**GIVEN EXERCISE:**
What follows is a set of records; repeat all of them exactly.

[Scene script records]

##############################

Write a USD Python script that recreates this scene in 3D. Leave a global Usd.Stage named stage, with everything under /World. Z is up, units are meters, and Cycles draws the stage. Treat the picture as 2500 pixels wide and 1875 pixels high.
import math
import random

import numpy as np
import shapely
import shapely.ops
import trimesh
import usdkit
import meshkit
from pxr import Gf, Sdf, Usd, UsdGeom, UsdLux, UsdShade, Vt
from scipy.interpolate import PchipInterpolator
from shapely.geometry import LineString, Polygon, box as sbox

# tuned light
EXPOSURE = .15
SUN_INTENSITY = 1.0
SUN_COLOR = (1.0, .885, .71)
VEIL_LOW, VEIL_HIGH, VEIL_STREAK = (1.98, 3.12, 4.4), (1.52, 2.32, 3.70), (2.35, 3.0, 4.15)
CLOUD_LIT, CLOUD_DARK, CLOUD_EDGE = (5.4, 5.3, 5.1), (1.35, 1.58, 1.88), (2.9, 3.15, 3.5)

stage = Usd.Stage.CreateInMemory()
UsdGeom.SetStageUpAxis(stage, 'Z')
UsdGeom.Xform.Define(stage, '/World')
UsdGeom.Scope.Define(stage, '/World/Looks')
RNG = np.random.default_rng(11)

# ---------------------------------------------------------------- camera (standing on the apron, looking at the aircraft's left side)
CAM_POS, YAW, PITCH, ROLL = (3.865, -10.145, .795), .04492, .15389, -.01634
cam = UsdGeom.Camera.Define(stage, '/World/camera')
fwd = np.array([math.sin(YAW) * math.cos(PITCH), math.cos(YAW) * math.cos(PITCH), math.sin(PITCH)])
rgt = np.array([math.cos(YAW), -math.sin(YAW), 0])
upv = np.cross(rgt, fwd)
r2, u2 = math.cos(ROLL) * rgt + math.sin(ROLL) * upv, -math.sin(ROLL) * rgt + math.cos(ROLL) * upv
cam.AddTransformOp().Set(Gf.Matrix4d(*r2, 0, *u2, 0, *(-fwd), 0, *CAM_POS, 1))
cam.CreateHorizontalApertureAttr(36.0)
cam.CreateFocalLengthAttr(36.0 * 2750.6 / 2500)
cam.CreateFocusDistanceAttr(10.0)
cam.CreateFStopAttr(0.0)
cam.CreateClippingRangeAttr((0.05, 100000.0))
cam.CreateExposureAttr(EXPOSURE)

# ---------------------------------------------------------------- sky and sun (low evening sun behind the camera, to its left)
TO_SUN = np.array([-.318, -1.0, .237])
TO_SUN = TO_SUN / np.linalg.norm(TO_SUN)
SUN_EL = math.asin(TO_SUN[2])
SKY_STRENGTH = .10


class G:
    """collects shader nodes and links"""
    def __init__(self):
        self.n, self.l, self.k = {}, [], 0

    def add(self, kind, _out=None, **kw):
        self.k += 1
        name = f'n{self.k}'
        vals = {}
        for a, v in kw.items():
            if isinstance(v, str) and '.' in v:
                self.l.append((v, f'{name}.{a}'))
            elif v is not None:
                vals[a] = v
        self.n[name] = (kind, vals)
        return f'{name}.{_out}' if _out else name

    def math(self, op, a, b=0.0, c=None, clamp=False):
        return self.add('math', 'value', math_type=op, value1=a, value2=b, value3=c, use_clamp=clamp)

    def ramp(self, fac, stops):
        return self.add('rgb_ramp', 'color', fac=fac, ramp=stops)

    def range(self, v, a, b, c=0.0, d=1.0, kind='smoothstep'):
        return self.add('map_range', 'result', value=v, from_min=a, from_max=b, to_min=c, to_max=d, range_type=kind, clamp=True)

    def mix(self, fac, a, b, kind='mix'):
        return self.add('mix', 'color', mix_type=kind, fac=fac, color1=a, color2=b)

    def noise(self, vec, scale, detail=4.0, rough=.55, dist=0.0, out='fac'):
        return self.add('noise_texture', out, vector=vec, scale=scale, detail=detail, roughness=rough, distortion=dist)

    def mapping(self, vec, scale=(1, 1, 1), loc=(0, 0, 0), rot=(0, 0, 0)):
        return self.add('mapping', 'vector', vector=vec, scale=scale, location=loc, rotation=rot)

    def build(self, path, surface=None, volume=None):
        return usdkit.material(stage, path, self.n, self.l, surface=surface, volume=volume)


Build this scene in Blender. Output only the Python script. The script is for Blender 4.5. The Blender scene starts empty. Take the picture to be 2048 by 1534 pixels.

##############################

**RESPONSE TO THE TASK:**
Write a USD Python script that recreates this scene in 3D. Leave a global Usd.Stage named stage, with everything under /World. Z is up, units are meters, and Cycles draws the stage. Treat the picture as 2500 pixels wide and 1875 pixels high.
import math
import random

import numpy as np
import shapely
import shapely.ops
import trimesh
import usdkit
import meshkit
from pxr import Gf, Sdf, Usd, UsdGeom, UsdLux, UsdShade, Vt
from scipy.interpolate import PchipInterpolator
from shapely.geometry import LineString, Polygon, box as sbox

# tuned light
EXPOSURE = .15
SUN_INTENSITY = 1.0
SUN_COLOR = (1.0, .885, .71)
VEIL_LOW, VEIL_HIGH, VEIL_STREAK = (1.98, 3.12, 4.4), (1.52, 2.32, 3.70), (2.35, 3.0, 4.15)
CLOUD_LIT, CLOUD_DARK, CLOUD_EDGE = (5.4, 5.3, 5.1), (1.35, 1.58, 1.88), (2.9, 3.15, 3.5)

stage = Usd.Stage.CreateInMemory()
UsdGeom.SetStageUpAxis(stage, 'Z')
UsdGeom.Xform.Define(stage, '/World')
UsdGeom.Scope.Define(stage, '/World/Looks')
RNG = np.random.default_rng(11)

# ---------------------------------------------------------------- camera (standing on the apron, looking at the aircraft's left side)
CAM_POS, YAW, PITCH, ROLL = (3.865, -10.145, .795), .04492, .15389, -.01634
cam = UsdGeom.Camera.Define(stage, '/World/camera')
fwd = np.array([math.sin(YAW) * math.cos(PITCH), math.cos(YAW) * math.cos(PITCH), math.sin(PITCH)])
rgt = np.array([math.cos(YAW), -math.sin(YAW), 0])
upv = np.cross(rgt, fwd)
r2, u2 = math.cos(ROLL) * rgt + math.sin(ROLL) * upv, -math.sin(ROLL) * rgt + math.cos(ROLL) * upv
cam.AddTransformOp().Set(Gf.Matrix4d(*r2, 0, *u2, 0, *(-fwd), 0, *CAM_POS, 1))
cam.CreateHorizontalApertureAttr(36.0)
cam.CreateFocalLengthAttr(36.0 * 2750.6 / 2500)
cam.CreateFocusDistanceAttr(10.0)
cam.CreateFStopAttr(0.0)
cam.CreateClippingRangeAttr((0.05, 100000.0))
cam.CreateExposureAttr(EXPOSURE)

# ---------------------------------------------------------------- sky and sun (low evening sun behind the camera, to its left)
TO_SUN = np.array([-.318, -1.0, .237])
TO_SUN = TO_SUN / np.linalg.norm(TO_SUN)
SUN_EL = math.asin(TO_SUN[2])
SKY_STRENGTH = .10


class G:
    """collects shader nodes and links"""
    def __init__(self):
        self.n, self.l, self.k = {}, [], 0

    def add(self, kind, _out=None, **kw):
        self.k += 1
        name = f'n{self.k}'
        vals = {}
        for a, v in kw.items():
            if isinstance(v, str) and '.' in v:
                self.l.append((v, f'{name}.{a}'))
            elif v is not None:
                vals[a] = v
        self.n[name] = (kind, vals)
        return f'{name}.{_out}' if _out else name

    def math(self, op, a, b=0.0, c=None, clamp=False):
        return self.add('math', 'value', math_type=op, value1=a, value2=b, value3=c, use_clamp=clamp)

    def ramp(self, fac, stops):
        return self.add('rgb_ramp', 'color', fac=fac, ramp=stops)

    def range(self, v, a, b, c=0.0, d=1.0, kind='smoothstep'):
        return self.add('map_range', 'result', value=v, from_min=a, from_max=b, to_min=c, to_max=d, range_type=kind, clamp=True)

    def mix(self, fac, a, b, kind='mix'):
        return self.add('mix', 'color', mix_type=kind, fac=fac, color1=a, color2=b)

    def noise(self, vec, scale, detail=4.0, rough=.55, dist=0.0, out='fac'):
        return self.add('noise_texture', out, vector=vec, scale=scale, detail=detail, roughness=rough, distortion=dist)

    def mapping(self, vec, scale=(1, 1, 1), loc=(0, 0, 0), rot=(0, 0, 0)):
        return self.add('mapping', 'vector', vector=vec, scale=scale, location=loc, rotation=rot)

    def build(self, path, surface=None, volume=None):
        return usdkit.material(stage, path, self.n, self.l, surface=surface, volume=volume)


Build this scene in Blender. Output only the Python script. The script is for Blender 4.5. The Blender scene starts empty. Take the picture to be 2048 by 1534 pixels.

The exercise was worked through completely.